A cartoonist dubbed him "Ayatollah Crocodile" for encouraging
suppression of the press. One follower, now Ahmadinejad's intelligence
minister, once bit a journalist on the shoulder. Another, now
Ahmadinejad's interior minister, oversaw the execution of thousands of
prisoners in the late 1980s.
Many of Mesbah's former students hold places in the Revolutionary
Guard's ideological and political section. The cleric encourages
students to study in Canada and the United States, which critics say
does little to soften their views. Most eventually return to Qom.
Mesbah's followers have now set their sights, Hadian-Jazy said, on
gaining control of the panel of clerics that is empowered to name Iran's
supreme leader -- an open-ended appointment that has been assumed to run
a lifetime. Called the Assembly of Experts, the 86-member body will be
elected in nationwide balloting set for October.
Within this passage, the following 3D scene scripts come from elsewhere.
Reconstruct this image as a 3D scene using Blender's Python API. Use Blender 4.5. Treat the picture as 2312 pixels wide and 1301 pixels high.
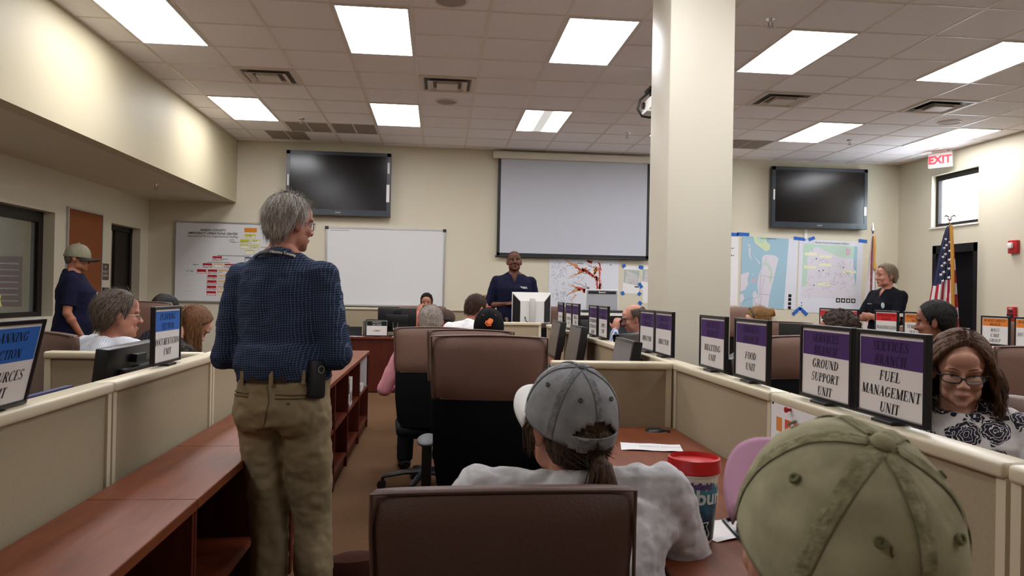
import bpy, bmesh, math, random
from mathutils import Vector as V, Matrix as Mx, noise as NZ, Euler
random.seed(7)
R = math.radians
sc = bpy.context.scene
COL = sc.collection
for o in list(bpy.data.objects): bpy.data.objects.remove(o)

# ---------------------------------------------------------------- camera, world, light, exposure
CAM_Z = 1.375
CEIL = 3.559
def make_camera():
    f, yaw, pitch, roll = 1717.6, .09653, .00648, .01934
    cd = bpy.data.cameras.new('camera'); co = bpy.data.objects.new('camera', cd); COL.objects.link(co)
    cd.sensor_fit = 'HORIZONTAL'; cd.sensor_width = 36.0; cd.lens = 36.0 * f / 2312
    cd.dof.use_dof = True; cd.dof.focus_distance = 5.0; cd.dof.aperture_fstop = 11.8
    cd.clip_start = .05; cd.clip_end = 100
    cy, sy, cp, sp = math.cos(yaw), math.sin(yaw), math.cos(pitch), math.sin(pitch)
    F = V((sy*cp, cy*cp, sp)); r0 = V((cy, -sy, 0)); u0 = r0.cross(F)
    c, s = math.cos(roll), math.sin(roll)
    r = c*r0 + s*u0; u = -s*r0 + c*u0
    m = Mx((( r.x, u.x, -F.x, 0), (r.y, u.y, -F.y, 0), (r.z, u.z, -F.z, CAM_Z), (0, 0, 0, 1)))
    co.matrix_world = m
    sc.camera = co
make_camera()
world = bpy.data.worlds.new('daylight'); sc.world = world; world.use_nodes = True
bg = world.node_tree.nodes['Background']; bg.inputs[0].default_value = (.80, .90, 1, 1); bg.inputs[1].default_value = 9.0
sc.view_settings.view_transform = 'Standard'; sc.view_settings.look = 'None'; sc.view_settings.gamma = 1
sc.view_settings.use_curve_mapping = False
sc.view_settings.exposure = 0.85
LAMP_POWER = 9.0        # emission of the troffer diffusers

# ---------------------------------------------------------------- helpers
def lin(c):
    if isinstance(c, str): c = tuple(int(c[i:i+2], 16) for i in (0, 2, 4))
    return tuple((x/255/12.92 if x <= 10.3 else ((x/255+.055)/1.055)**2.4) for x in c) + (1,)
MATS = {}
def mat(name, col, rough=.6, spec=.5, metal=0, var=0, vscale=20, bump=0, bscale=200, emit=0, coat=0, col2=None, trans=0, alpha=1, sheen=0, stretch=None):
    if name in MATS: return MATS[name]
    m = bpy.data.materials.new(name); m.use_nodes = True; MATS[name] = m
    nt = m.node_tree; b = nt.nodes['Principled BSDF']
    b.inputs['Base Color'].default_value = lin(col); b.inputs['Roughness'].default_value = rough
    b.inputs['Specular IOR Level'].default_value = spec; b.inputs['Metallic'].default_value = metal
    b.inputs['Coat Weight'].default_value = coat; b.inputs['Transmission Weight'].default_value = trans
    b.inputs['Alpha'].default_value = alpha; b.inputs['Sheen Weight'].default_value = sheen
    if emit: b.inputs['Emission Color'].default_value = lin(col); b.inputs['Emission Strength'].default_value = emit
    if var or bump:
        tc = nt.nodes.new('ShaderNodeTexCoord'); vec = tc.outputs['Object']
        if stretch:
            mp = nt.nodes.new('ShaderNodeMapping'); mp.inputs['Scale'].default_value = stretch
            nt.links.new(vec, mp.inputs[0]); vec = mp.outputs[0]
    if var:
        n = nt.nodes.new('ShaderNodeTexNoise'); n.inputs['Scale'].default_value = vscale; n.inputs['Detail'].default_value = 5
        nt.links.new(vec, n.inputs['Vector'])
        r = nt.nodes.new('ShaderNodeValToRGB')
        c1 = lin(col); c2 = lin(col2) if col2 else tuple(x*(1-var) for x in c1[:3]) + (1,)
        r.color_ramp.elements[0].position = .35; r.color_ramp.elements[1].position = .65
        r.color_ramp.elements[0].color = c2; r.color_ramp.elements[1].color = c1
        nt.links.new(n.outputs['Fac'], r.inputs[0]); nt.links.new(r.outputs[0], b.inputs['Base Color'])
    if bump:
        n2 = nt.nodes.new('ShaderNodeTexNoise'); n2.inputs['Scale'].default_value = bscale; n2.inputs['Detail'].default_value = 3
        nt.links.new(vec, n2.inputs['Vector'])
        bp = nt.nodes.new('ShaderNodeBump'); bp.inputs['Strength'].default_value = bump; bp.inputs['Distance'].default_value = .01
        nt.links.new(n2.outputs['Fac'], bp.inputs['Height']); nt.links.new(bp.outputs[0], b.inputs['Normal'])
    return m

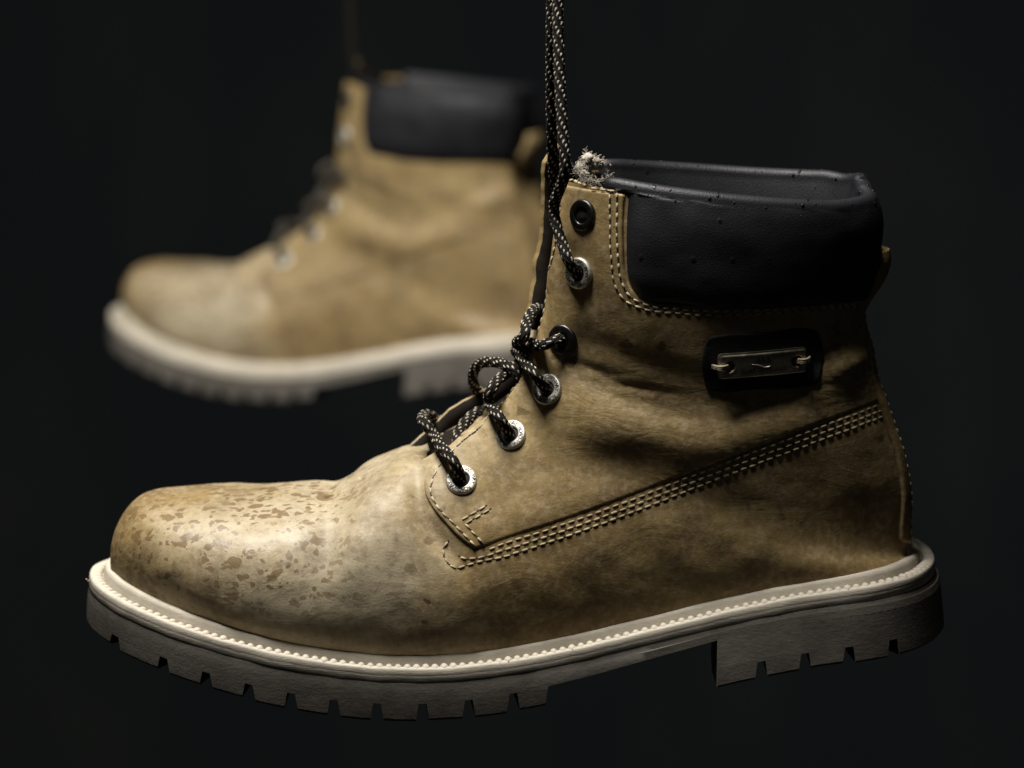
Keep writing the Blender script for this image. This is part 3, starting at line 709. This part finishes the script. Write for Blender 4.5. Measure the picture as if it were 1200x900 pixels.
# --- black patch with the metal name plate
pp = [(826, 402), (830, 394), (842, 391), (900, 388), (948, 384.5), (956, 387), (960, 395), (961, 440), (957, 449), (946, 452), (880, 456), (838, 458), (828, 455), (825, 446)]
patch_st = np.array([hit_st(*p) for p in hermite(pp, 5, True)])
patch = panel('label_patch', patch_st, M['patch'], boot, .0016, .0006)
s, t = hit_st(891, 423); cx = frame_at(s, t, .0036)
a1, a2 = [Vector(S(*hit_st(*q))) for q in ((848, 427), (934, 419.5))]
xd = (a2 - a1).normalized(); nn_ = (Vector(N(*hit_st(852, 426))) + Vector(N(*hit_st(930, 420))) + Vector(N(s, t))).normalized(); nn_ = (nn_ - xd*nn_.dot(xd)).normalized(); yd = nn_.cross(xd)
PM = Matrix((xd, yd, nn_)).transposed().to_4x4(); PM.translation = (a1 + a2)/2 + nn_*.0030
def bend(x): return -.0009*(x/.015)**2*.9
pw, ph_, pt_ = .0152, .0044, .0013; V = []; nx, ny = 60, 18
def plate_z(x, y):
    ex = pw - abs(x); ey = ph_ - abs(y); e = min(ex, ey); z = pt_*min(1, .35 + .65*math.sqrt(max(0, 1-(1-min(1, e/.0006))**2)))
    if .0006 < e < .0011: z += .00012
    for sx in (-1, 1):
        d = math.hypot(x - sx*.0118, y); 
        if d < .0020: z -= .0016*(1 - sst(d, .0015, .0020))
        elif d < .0025: z += .00015
    return z + bend(x)
for i in range(nx+1):
    for j in range(ny+1):
        x = -pw + 2*pw*i/nx; y = -ph_ + 2*ph_*j/ny
        cxr = max(0, abs(x) - (pw-.0012)); cyr = max(0, abs(y) - (ph_-.0012)); d = math.hypot(cxr, cyr)
        if d > .0012: f = .0012/d; x = math.copysign(pw-.0012 + cxr*f, x); y = math.copysign(ph_-.0012 + cyr*f, y)
        V.append((x, y, plate_z(x, y)))
F = grid_faces(nx+1, ny+1, flip=True); o = len(V); V += [(x, y, bend(x)-.0004) for x, y, z in V]
rim = [i*(ny+1) for i in range(nx+1)] + [nx*(ny+1)+j for j in range(1, ny+1)] + [i*(ny+1)+ny for i in range(nx-1, -1, -1)] + [j for j in range(ny-1, 0, -1)]
F += [(rim[i], rim[(i+1) % len(rim)], rim[(i+1) % len(rim)]+o, rim[i]+o) for i in range(len(rim))]
plate = make('name_plate', V, F, M['plate']); plate['label'] = 'small curved aged metal name plate with a hole at each end'
plate.parent = boot; plate.matrix_local = Matrix.Translation(-ROOT) @ PM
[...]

Mesbah is expected to field a slate of graduates from his seminary, and
in the preelection positioning now underway, some see preparations for a
kind of coup. But the boldness hard-liners have shown since
Ahmadinejad's surprise win -- on a populist platform that emphasized
quality of life -- has unsettled many here.
"I believe the traditional right wing is worried," said Saeed Laylaz, an
analyst who served in the first reformist administration of Khatami.
"Until now they used each other as a horse to ride from one place to the
other, and each thought the other was the rider."
Ahmadinejad's triumph, he said, clarified the driving force.
"When you create radicals, they don't stop when you want them to,"
Laylaz said. "The leader can order when they leave the barracks, but
they decide when to go back. This is the dangerous position of the
supreme leader and the right wing right now."